PROBLEM DESCRIPTION
Reproduce the section of the listing that begins at the line containing "Recreate this scene" and finishes at the line containing "COL = scene.collection". Include both end lines and nothing beyond them.
───── LISTED RECORDS ─────
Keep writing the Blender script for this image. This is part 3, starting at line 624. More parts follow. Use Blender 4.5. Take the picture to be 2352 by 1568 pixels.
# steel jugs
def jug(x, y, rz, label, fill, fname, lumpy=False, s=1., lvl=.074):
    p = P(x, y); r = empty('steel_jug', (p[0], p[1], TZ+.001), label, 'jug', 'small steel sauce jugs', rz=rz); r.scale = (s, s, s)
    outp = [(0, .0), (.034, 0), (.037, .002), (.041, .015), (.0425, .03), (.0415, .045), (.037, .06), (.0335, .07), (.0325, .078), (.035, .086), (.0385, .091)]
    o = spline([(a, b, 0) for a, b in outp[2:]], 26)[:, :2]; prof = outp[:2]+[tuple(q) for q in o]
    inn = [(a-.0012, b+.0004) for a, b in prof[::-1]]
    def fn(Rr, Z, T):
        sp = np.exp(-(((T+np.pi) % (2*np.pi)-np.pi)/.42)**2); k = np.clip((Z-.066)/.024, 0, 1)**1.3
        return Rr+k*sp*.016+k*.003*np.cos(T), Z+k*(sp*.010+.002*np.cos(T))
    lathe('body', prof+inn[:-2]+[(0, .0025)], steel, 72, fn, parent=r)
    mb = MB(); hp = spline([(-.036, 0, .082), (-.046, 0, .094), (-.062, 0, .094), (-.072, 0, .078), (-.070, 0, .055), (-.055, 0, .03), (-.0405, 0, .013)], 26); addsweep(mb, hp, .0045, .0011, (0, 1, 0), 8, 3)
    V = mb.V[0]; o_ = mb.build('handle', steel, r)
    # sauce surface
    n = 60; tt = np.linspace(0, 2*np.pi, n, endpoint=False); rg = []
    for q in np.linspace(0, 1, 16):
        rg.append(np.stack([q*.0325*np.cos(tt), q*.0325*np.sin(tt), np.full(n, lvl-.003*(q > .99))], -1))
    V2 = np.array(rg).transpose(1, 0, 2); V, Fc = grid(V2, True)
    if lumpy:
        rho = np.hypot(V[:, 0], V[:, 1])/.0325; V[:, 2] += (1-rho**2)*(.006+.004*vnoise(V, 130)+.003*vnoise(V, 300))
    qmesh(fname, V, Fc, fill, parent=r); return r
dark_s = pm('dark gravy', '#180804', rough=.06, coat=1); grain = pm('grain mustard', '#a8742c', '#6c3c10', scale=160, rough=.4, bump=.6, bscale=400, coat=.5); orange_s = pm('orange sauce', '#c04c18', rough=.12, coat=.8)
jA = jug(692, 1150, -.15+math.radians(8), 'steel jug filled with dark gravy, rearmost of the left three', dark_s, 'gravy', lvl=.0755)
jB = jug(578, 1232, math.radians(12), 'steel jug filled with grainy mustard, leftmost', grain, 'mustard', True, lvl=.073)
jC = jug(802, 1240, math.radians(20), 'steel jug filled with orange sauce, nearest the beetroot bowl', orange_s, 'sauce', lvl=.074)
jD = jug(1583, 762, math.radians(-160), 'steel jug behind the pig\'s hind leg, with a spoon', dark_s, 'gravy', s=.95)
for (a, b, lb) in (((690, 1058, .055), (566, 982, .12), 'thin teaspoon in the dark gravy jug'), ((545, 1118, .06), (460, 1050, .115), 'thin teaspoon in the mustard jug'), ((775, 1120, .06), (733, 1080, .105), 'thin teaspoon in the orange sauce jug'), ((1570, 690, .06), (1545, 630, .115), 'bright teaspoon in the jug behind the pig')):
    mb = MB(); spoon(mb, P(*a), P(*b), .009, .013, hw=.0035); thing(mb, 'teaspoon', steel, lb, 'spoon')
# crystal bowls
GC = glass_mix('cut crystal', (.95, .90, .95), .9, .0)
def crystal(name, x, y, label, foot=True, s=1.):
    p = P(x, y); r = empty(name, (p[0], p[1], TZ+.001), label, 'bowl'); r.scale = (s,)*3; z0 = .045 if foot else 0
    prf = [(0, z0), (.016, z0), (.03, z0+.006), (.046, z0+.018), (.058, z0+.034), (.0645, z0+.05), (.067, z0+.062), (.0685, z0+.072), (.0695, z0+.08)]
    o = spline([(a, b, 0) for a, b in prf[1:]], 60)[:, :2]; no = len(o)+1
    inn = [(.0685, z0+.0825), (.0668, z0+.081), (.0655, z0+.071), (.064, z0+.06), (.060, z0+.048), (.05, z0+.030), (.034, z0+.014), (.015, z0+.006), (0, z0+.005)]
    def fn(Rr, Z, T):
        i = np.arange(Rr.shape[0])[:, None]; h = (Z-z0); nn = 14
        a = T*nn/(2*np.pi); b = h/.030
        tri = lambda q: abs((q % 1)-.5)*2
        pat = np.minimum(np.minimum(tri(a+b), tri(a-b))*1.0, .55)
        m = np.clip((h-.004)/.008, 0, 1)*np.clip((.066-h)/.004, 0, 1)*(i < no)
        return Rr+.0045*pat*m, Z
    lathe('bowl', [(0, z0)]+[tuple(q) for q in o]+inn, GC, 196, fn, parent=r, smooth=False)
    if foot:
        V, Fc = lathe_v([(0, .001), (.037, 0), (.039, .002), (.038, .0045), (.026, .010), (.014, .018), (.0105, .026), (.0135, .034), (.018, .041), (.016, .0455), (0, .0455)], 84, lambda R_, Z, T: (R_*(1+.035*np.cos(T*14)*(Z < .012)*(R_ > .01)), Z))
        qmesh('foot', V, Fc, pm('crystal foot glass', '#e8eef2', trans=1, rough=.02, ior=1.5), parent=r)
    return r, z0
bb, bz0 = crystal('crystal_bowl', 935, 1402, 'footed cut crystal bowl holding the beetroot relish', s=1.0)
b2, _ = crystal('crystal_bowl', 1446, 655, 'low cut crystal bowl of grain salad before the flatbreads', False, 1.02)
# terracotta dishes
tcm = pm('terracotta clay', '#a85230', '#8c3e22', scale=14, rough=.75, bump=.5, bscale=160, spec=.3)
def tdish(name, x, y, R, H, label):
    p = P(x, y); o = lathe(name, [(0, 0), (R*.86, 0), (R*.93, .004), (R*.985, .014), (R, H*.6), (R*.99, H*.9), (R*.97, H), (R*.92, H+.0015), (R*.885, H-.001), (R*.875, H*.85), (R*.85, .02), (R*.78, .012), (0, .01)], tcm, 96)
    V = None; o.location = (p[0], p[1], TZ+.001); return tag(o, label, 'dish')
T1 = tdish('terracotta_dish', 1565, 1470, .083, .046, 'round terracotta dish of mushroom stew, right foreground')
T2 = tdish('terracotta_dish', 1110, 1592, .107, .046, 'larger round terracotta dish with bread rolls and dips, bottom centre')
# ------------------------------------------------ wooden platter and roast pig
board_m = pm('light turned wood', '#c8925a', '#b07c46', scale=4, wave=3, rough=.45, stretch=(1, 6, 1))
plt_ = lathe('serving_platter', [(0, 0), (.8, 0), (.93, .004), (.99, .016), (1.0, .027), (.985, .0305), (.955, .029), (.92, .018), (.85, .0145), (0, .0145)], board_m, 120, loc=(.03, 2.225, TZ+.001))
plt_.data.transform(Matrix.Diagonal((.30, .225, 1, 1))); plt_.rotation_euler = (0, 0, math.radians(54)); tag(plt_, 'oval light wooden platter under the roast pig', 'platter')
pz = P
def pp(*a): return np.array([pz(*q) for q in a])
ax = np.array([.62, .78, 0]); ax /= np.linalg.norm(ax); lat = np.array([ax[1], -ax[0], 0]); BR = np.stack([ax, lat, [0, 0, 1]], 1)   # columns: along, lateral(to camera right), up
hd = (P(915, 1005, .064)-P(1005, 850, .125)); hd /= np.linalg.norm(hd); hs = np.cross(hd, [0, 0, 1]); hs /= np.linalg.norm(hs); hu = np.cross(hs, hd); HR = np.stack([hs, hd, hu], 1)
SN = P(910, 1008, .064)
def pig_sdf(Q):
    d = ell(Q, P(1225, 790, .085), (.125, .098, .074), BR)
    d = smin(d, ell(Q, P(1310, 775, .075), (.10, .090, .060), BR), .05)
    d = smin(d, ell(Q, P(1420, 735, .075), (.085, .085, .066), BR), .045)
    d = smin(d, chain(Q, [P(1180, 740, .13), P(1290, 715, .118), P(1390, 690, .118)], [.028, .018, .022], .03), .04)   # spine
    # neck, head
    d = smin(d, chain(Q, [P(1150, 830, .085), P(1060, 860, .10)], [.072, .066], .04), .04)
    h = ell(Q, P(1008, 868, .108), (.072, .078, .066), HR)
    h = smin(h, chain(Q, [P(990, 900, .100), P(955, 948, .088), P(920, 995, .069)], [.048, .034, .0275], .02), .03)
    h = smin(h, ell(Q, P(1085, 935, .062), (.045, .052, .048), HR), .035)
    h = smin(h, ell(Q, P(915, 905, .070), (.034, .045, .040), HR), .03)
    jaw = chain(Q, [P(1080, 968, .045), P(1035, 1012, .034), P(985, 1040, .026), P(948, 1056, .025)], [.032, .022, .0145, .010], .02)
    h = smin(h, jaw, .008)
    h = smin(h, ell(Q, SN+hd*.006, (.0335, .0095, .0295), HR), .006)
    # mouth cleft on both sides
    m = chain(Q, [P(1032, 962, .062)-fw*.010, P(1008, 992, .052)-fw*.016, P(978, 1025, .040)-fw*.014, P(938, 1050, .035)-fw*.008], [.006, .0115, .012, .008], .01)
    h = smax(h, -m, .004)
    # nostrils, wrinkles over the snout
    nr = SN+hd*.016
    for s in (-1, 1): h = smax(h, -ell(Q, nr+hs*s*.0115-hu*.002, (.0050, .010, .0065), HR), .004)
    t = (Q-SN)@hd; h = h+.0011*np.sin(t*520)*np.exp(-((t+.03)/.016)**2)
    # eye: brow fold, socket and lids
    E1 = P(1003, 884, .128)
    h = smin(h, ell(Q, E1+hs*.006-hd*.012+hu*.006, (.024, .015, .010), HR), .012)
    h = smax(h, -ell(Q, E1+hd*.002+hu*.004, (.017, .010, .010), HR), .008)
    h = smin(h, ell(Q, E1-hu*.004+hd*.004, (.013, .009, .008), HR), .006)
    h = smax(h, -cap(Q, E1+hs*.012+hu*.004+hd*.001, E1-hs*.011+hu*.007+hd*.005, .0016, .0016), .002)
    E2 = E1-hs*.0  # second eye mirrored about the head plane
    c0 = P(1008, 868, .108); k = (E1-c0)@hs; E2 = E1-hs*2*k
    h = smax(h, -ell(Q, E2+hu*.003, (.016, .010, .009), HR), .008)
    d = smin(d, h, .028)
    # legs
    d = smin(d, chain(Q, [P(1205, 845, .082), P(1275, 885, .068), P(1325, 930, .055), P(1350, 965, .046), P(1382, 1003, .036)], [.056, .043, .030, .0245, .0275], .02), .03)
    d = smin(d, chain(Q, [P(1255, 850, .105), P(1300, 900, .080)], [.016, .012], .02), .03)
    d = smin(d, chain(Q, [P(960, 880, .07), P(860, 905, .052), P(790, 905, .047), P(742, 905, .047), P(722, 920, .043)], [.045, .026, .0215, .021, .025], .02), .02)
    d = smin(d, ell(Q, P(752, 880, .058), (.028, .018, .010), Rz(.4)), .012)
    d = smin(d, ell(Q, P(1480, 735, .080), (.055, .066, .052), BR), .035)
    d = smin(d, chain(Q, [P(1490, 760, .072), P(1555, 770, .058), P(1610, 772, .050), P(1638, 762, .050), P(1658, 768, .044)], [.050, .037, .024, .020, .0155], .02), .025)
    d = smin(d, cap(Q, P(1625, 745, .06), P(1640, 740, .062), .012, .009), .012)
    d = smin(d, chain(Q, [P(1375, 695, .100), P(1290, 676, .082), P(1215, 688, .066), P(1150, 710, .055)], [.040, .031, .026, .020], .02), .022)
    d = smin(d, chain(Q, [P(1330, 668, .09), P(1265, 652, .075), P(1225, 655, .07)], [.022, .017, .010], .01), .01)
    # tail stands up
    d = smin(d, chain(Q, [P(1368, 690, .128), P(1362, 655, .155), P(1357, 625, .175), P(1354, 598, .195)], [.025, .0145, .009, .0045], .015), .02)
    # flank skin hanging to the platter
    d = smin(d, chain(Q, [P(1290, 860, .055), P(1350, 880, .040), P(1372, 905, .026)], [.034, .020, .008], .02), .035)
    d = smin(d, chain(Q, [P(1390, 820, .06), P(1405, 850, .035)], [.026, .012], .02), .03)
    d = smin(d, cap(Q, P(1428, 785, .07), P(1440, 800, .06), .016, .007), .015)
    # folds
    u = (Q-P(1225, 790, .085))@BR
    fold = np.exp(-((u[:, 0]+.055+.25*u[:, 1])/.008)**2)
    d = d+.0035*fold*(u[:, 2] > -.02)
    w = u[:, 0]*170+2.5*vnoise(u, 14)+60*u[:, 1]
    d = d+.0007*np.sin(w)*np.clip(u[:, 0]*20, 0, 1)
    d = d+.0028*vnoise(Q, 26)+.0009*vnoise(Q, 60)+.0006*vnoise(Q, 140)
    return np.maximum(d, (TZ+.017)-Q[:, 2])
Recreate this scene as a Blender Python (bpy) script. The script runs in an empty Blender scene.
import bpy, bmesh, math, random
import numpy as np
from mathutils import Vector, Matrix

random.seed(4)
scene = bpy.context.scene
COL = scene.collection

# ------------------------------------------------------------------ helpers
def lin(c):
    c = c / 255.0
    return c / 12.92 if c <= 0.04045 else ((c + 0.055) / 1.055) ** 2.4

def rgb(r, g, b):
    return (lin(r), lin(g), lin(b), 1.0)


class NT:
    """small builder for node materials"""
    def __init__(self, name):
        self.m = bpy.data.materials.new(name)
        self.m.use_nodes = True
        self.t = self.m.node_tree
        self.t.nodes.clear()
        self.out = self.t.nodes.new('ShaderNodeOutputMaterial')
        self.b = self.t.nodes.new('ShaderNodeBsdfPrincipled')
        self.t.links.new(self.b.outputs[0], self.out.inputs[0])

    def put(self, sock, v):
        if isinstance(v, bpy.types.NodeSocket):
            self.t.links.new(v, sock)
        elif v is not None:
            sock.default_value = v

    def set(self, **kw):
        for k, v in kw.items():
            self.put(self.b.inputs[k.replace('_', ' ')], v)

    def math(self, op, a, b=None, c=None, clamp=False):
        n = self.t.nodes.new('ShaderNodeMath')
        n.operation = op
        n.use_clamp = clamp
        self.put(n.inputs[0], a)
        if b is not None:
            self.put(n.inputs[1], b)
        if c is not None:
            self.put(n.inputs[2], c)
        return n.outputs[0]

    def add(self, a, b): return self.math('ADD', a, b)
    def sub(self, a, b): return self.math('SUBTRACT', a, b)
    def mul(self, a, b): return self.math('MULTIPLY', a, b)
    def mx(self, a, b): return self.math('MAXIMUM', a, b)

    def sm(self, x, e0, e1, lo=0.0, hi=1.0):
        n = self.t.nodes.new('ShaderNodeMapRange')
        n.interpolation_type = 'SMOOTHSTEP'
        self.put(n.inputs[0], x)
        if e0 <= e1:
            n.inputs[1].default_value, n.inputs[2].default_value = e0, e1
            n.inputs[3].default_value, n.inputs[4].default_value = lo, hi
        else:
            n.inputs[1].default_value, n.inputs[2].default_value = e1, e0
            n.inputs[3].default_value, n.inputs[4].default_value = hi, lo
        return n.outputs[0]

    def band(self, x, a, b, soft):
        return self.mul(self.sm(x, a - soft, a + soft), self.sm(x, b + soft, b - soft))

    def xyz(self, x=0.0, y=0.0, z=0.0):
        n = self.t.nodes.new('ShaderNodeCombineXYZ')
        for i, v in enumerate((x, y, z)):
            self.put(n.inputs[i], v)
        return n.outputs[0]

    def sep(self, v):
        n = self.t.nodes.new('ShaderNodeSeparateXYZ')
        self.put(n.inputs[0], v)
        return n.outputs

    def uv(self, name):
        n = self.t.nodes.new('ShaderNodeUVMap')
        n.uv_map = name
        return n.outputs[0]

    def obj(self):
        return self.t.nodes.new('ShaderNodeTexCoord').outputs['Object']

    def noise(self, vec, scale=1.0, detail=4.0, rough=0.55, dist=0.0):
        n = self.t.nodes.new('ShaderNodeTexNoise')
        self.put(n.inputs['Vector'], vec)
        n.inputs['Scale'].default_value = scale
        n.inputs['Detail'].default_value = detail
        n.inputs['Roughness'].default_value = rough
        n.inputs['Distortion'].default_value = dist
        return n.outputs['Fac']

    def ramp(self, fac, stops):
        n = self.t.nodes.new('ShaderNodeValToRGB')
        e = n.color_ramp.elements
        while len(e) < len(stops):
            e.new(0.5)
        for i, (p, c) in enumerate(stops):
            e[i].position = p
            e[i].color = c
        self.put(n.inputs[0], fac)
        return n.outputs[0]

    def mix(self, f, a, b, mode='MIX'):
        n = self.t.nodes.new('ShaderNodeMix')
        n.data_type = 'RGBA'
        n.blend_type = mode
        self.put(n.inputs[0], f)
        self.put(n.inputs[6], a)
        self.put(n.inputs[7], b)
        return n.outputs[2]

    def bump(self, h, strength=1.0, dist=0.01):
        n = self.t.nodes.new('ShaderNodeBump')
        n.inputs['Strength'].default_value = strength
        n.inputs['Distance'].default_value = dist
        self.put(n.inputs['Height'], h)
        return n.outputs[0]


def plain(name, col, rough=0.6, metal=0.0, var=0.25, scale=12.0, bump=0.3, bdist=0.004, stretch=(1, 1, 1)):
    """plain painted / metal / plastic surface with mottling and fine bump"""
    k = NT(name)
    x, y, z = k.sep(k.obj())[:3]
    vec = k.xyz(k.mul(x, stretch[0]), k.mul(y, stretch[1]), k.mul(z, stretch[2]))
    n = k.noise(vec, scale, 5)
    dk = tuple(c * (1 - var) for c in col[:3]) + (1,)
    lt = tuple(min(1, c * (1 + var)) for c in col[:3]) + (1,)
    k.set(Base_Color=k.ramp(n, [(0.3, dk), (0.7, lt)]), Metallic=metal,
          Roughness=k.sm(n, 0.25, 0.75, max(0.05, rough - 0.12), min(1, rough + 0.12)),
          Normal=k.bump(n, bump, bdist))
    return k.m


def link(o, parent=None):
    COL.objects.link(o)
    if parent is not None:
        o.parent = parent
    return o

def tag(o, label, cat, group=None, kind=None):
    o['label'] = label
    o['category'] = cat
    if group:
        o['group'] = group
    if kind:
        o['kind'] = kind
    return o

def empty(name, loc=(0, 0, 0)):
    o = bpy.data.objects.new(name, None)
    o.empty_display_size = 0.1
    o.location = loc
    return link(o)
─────
SOLVED PROBLEM
Recreate this scene as a Blender Python (bpy) script. The script runs in an empty Blender scene.
import bpy, bmesh, math, random
import numpy as np
from mathutils import Vector, Matrix

random.seed(4)
scene = bpy.context.scene
COL = scene.collection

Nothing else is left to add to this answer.